Stored entries:
╔══
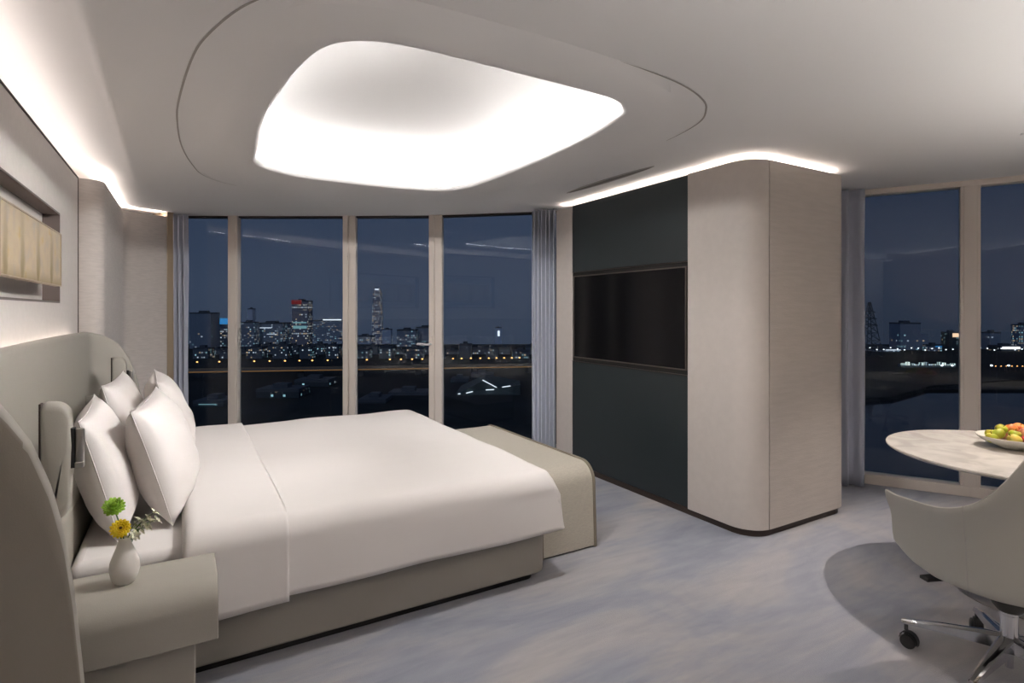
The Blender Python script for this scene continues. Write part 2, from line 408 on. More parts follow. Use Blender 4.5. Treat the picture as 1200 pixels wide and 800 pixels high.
def ceil_z(x, y):
    z = ZC
    c = -.287 - .0155 * (y - 2.36)                # line where the ceiling starts to lift towards the head wall
    if x < c: z += .155 * min(1, (c - x) / (c + .70)) * sstep(0, .05, c - x) * (1 - .92 * sstep(4.95, 5.75, y))
    return z
rings = []; gap0, gap1 = [], []
for i in range(NA):
    th = 2 * PI * i / NA
    ro, rg, rx = radial(op, th), radial(gv, th), radial(out_poly, th)
    rg = min(rg, rx - .1)
    px, py = CEN.x + rg * math.cos(th), CEN.y + rg * math.sin(th)
    amp = 1.0
    ang = math.degrees(th) % 360
    # the groove fades out on the window and television side
    if ang < 125: amp = sstep(-36, -44, ang) if ang < 0 else 0.
    if 100 <= ang <= 135: amp = sstep(110, 132, ang)
    if 318 <= ang <= 360: amp = sstep(334, 322, ang)
    hw_ = .0012 + .0035 * amp
    if amp > .02:
        for lst, rr in ((gap0, rg - hw_), (gap1, rg + hw_)):
            x, y = CEN.x + rr * math.cos(th), CEN.y + rr * math.sin(th); lst.append((ang, (x, y, ceil_z(x, y) - .0012)))
    col = []
    for k in range(48):
        f = (k / 47) ** .8; r = rx + (rg + .012 - rx) * f
        col.append((r, None, 0))
    col += [(rg + .0055, None, 0), (rg, None, .012 * amp), (rg - .0055, None, 0.0)]
    for k in range(1, 15):
        t = k / 15; r = rg - .005 + (ro + .03 - rg + .005) * t
        col.append((r, None, -.055 * sstep(.05, .95, t)))
    for k in range(7):
        a = PI / 2 * k / 6
        col.append((ro + .028 * (1 - math.sin(a)), ZC - .055 + .030 * (1 - math.cos(a)), 0))
    col += [(ro + .004, ZC - .018, 0), (ro + .02, ZC - .010, 0), (ro + .24, ZC - .008, 0), (ro + .27, ZC + .03, 0), (ro + .27, ZC + .08, 0), (ro + .25, ZC + .14, 0), (ro + .20, ZC + .20, 0), (ro + .12, ZC + .25, 0), (ro + .02, ZC + .285, 0), (ro * .88, ZC + .31, 0), (ro * .7, ZC + .33, 0), (ro * .45, ZC + .345, 0), (ro * .2, ZC + .35, 0), (0.0, ZC + .35, 0)]
    pts = []
    for r, z, dz in col:
        x, y = CEN.x + r * math.cos(th), CEN.y + r * math.sin(th)
        pts.append((x, y, (ceil_z(x, y) if z is None else z) + dz))
    rings.append(pts)
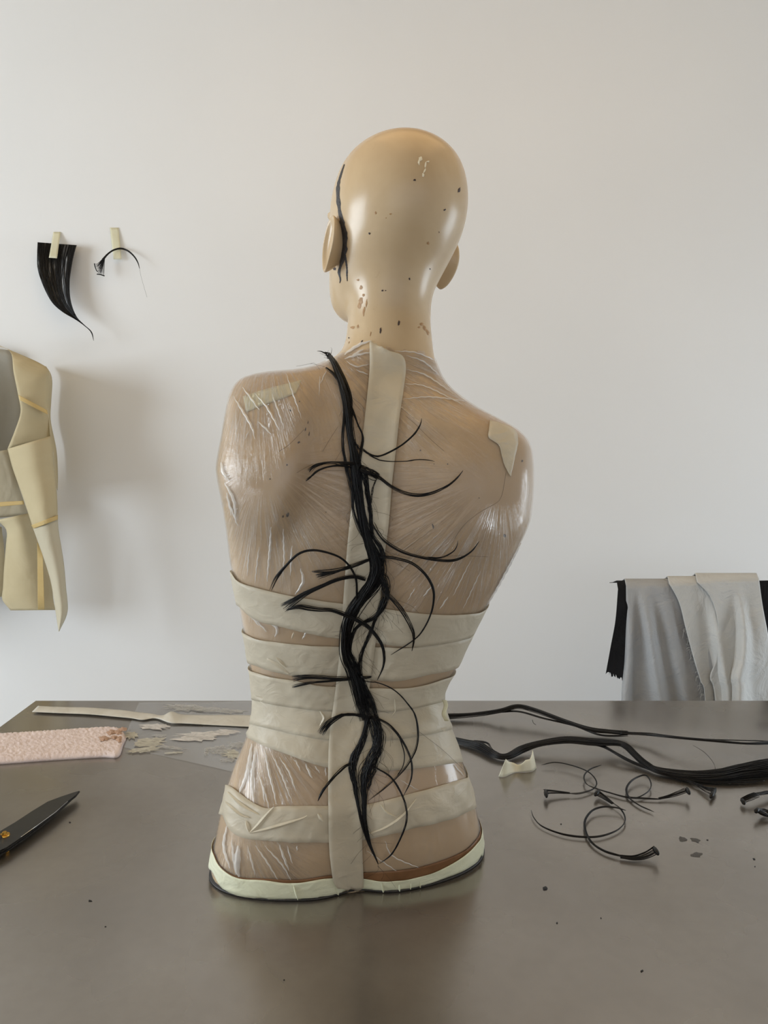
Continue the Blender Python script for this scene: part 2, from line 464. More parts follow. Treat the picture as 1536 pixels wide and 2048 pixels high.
# ears: shallow cups standing off the head, closed behind
def ear(side, m):
    n = 30; vs, Fc = [], []
    rings = [(0.40, 0.066, 0.0), (0.62, 0.076, 0.0), (0.86, 0.0865, 0.0), (1.0, 0.0935, 0.0), (0.985, 0.0965, 0.0), (0.86, 0.0955, 0.0), (0.70, 0.091, 0.0), (0.40, 0.087, 0.0), (0.08, 0.085, 0.0)]
    for r, x_, _ in rings:
        for k in range(n):
            a = 2*math.pi*k/n
            back = max(0, math.cos(a))
            u = 0.024*math.cos(a) if math.cos(a) > 0 else 0.014*math.cos(a)
            v = 0.036*math.sin(a) if math.sin(a) > 0 else 0.033*math.sin(a)
            if math.sin(a) < 0: u *= 1 - 0.25*abs(math.sin(a))          # the lobe is narrower
            tilt = 0.006*back*(r if r > 0.5 else 0)
            vs.append((side*(x_ + tilt - (0.007 if side < 0 else 0)*min(1, r*1.2)), 0.016 - u*r - 0.16*v*r, v*r - (0.008 if side < 0 else 0)))
    R = len(rings)
    for j in range(R-1):
        for k in range(n):
            k2 = (k+1) % n; Fc.append((j*n+k, j*n+k2, (j+1)*n+k2, (j+1)*n+k) if side > 0 else (j*n+k2, j*n+k, (j+1)*n+k, (j+1)*n+k2))
    Fc.append(tuple((R-1)*n+k for k in range(n)))
    E = HM @ Matrix.Translation((0, 0, -0.026))
    o = pyd('ear', [E @ Vector(p) for p in vs], Fc, m, None, True)
    bm = bmesh.new(); bm.from_mesh(o.data); bmesh.ops.recalc_face_normals(bm, faces=bm.faces); bm.to_mesh(o.data); bm.free()
    s_ = o.modifiers.new('sub', 'SUBSURF'); s_.levels = 1; s_.render_levels = 1
    return adopt(o, mann)
ear(-1, M_SKIN); ear(1, M_SKIN)

# ================================================================ film, tape and marks on the mannequin
def sub(o, part):
    """make o a piece of a part of the mannequin, staying where it is"""
    o.parent = part; o.matrix_parent_inverse = Matrix.Identity(4)
def xz(px, py): p = atY(px, py, 0.915); return np.array((p.x, p.z))
MPP = 0.915/FPX
# fans of folds in the film: (centre the folds run from, middle of the patch, radius of the patch, all in photo scale)
FANS = [((505,640),(525,810),95), ((1000,945),(850,1090),150), ((535,920),(590,1050),140),
        ((487,1430),(550,1550),120), ((476,1610),(510,1715),115), ((600,640),(820,770),160)]
def mat_film(name, milky, streak, tint, gl_rough, fans=True):
    t = NT(name)
    tot = None
    if fans:
        for k in range(len(FANS)):
            at = t.n('Attribute'); at.attribute_name = 'fan%d' % k
            sp = t.n('SeparateXYZ'); t.l(at.outputs['Vector'], sp.inputs[0])
            cb = t.n('CombineXYZ')
            t.l(t.math('MULTIPLY', sp.outputs[0], 34.0), cb.inputs[0]); t.l(t.math('MULTIPLY', sp.outputs[1], 14.0), cb.inputs[1]); cb.inputs[2].default_value = 3.7*k
            f = t.noise(1.0, 4, 0.62, cb.outputs[0], 0.25)
            f = t.math('MULTIPLY', t.ramp(f, [(0.46, (0,0,0)), (0.74, (1,1,1))]), sp.outputs[2])
            tot = f if tot is None else t.math('ADD', tot, f)
    gen = t.noise(26, 5, 0.6, t.coord((1.0, 1.0, 0.35)), 1.4)
    g = t.math('MULTIPLY', t.ramp(gen, [(0.55, (0,0,0)), (0.80, (1,1,1))]), 0.35)
    tot = g if tot is None else t.math('ADD', tot, g)
    nb = t.bump(tot, 0.9, 0.004)
    fac = t.math('MINIMUM', t.math('ADD', t.math('MULTIPLY', tot, streak), milky), 0.85)
    tr = t.n('BsdfTransparent'); tr.inputs[0].default_value = tint
    df = t.n('BsdfDiffuse'); df.inputs[0].default_value = (0.86, 0.85, 0.83, 1); t.l(nb, df.inputs['Normal'])
    m1 = t.n('MixShader'); t.l(fac, m1.inputs[0]); t.l(tr.outputs[0], m1.inputs[1]); t.l(df.outputs[0], m1.inputs[2])
    gl = t.n('BsdfGlossy'); gl.inputs['Roughness'].default_value = gl_rough; t.l(nb, gl.inputs['Normal']); gl.inputs[0].default_value = (1, 1, 1, 1)
    fr = t.n('Fresnel'); fr.inputs['IOR'].default_value = 1.42; t.l(nb, fr.inputs['Normal'])
    m2 = t.n('MixShader'); t.l(t.math('MINIMUM', fr.outputs[0], 0.5), m2.inputs[0]); t.l(m1.outputs[0], m2.inputs[1]); t.l(gl.outputs[0], m2.inputs[2])
    t.surf(m2.outputs[0]); return t.m
M_FILM = mat_film('cling_film', 0.08, 0.26, (0.955, 0.925, 0.90, 1), 0.16)
M_FOLD = mat_film('cling_film_fold', 0.52, 0.3, (0.95, 0.93, 0.91, 1), 0.14, False)

body_me.calc_loop_triangles()
no2 = np.empty(N*3); body_me.vertices.foreach_get('normal', no2); no2 = no2.reshape(-1, 3)
ztop = np.interp(co[:, 0], [xz(p, 700)[0] for p in (660, 690, 720, 745, 775, 800, 840, 880)], [xz(700, p)[1] for p in (706, 690, 684, 680, 690, 686, 690, 706)])
ztop += 0.0025*np.sin(co[:, 0]*310) + 0.002*np.sin(co[:, 0]*127+1)
keep = (co[:, 2] < ztop) & (co[:, 2] > TZ + 0.010)
polys = [tuple(p.vertices) for p in body_me.polygons]
polys = [p for p in polys if all(keep[i] for i in p)]
used = sorted({i for p in polys for i in p}); remap = {v: i for i, v in enumerate(used)}
u = np.array(used)
fc = co[u]; fn = no2[u]
fan_data = []; wr = np.zeros(len(u))
front = (fn[:, 1] < 0.25).astype(float)
for k, (c, m, r) in enumerate(FANS):
    c3, m3 = xz(*c), xz(*m)
    d = fc[:, [0, 2]] - c3; ang = np.arctan2(d[:, 0], -d[:, 1]); dist = np.hypot(d[:, 0], d[:, 1])
    e = fc[:, [0, 2]] - m3; wgt = np.exp(-((np.hypot(e[:, 0], e[:, 1]))/(r*MPP))**2)*front*np.clip((dist/MPP-55)/75, 0, 1)
    fan_data.append(np.stack([ang, dist, wgt], 1))
    wr += wgt*(np.sin(ang*47+2.1*k) + np.sin(ang*83+k + 9*dist))*0.5
off = 0.0012 + 0.0007*np.maximum(wr, 0) + 0.0006*(np.sin(fc[:, 0]*90+fc[:, 2]*60)+1)*0.5
fv = fc + fn*off[:, None]
film = adopt(pyd('clear_film', fv.tolist(), [tuple(remap[i] for i in p) for p in polys], M_FILM, None, True), mann)
film['label'] = 'clear crinkled cling film stretched over the torso'
for k, a in enumerate(fan_data):
    at = film.data.attributes.new('fan%d' % k, 'FLOAT_VECTOR', 'POINT'); at.data.foreach_set('vector', a.astype(np.float32).ravel())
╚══
EXERCISE:
Everything from the line with "Continue the Blender" through the line with "ear(-1, M_SKIN); ear(1, M_SKIN)" is to be output exactly; leave out all other lines.

COMPLETE ANSWER:
Continue the Blender Python script for this scene: part 2, from line 464. More parts follow. Treat the picture as 1536 pixels wide and 2048 pixels high.
# ears: shallow cups standing off the head, closed behind
def ear(side, m):
    n = 30; vs, Fc = [], []
    rings = [(0.40, 0.066, 0.0), (0.62, 0.076, 0.0), (0.86, 0.0865, 0.0), (1.0, 0.0935, 0.0), (0.985, 0.0965, 0.0), (0.86, 0.0955, 0.0), (0.70, 0.091, 0.0), (0.40, 0.087, 0.0), (0.08, 0.085, 0.0)]
    for r, x_, _ in rings:
        for k in range(n):
            a = 2*math.pi*k/n
            back = max(0, math.cos(a))
            u = 0.024*math.cos(a) if math.cos(a) > 0 else 0.014*math.cos(a)
            v = 0.036*math.sin(a) if math.sin(a) > 0 else 0.033*math.sin(a)
            if math.sin(a) < 0: u *= 1 - 0.25*abs(math.sin(a))          # the lobe is narrower
            tilt = 0.006*back*(r if r > 0.5 else 0)
            vs.append((side*(x_ + tilt - (0.007 if side < 0 else 0)*min(1, r*1.2)), 0.016 - u*r - 0.16*v*r, v*r - (0.008 if side < 0 else 0)))
    R = len(rings)
    for j in range(R-1):
        for k in range(n):
            k2 = (k+1) % n; Fc.append((j*n+k, j*n+k2, (j+1)*n+k2, (j+1)*n+k) if side > 0 else (j*n+k2, j*n+k, (j+1)*n+k, (j+1)*n+k2))
    Fc.append(tuple((R-1)*n+k for k in range(n)))
    E = HM @ Matrix.Translation((0, 0, -0.026))
    o = pyd('ear', [E @ Vector(p) for p in vs], Fc, m, None, True)
    bm = bmesh.new(); bm.from_mesh(o.data); bmesh.ops.recalc_face_normals(bm, faces=bm.faces); bm.to_mesh(o.data); bm.free()
    s_ = o.modifiers.new('sub', 'SUBSURF'); s_.levels = 1; s_.render_levels = 1
    return adopt(o, mann)
ear(-1, M_SKIN); ear(1, M_SKIN)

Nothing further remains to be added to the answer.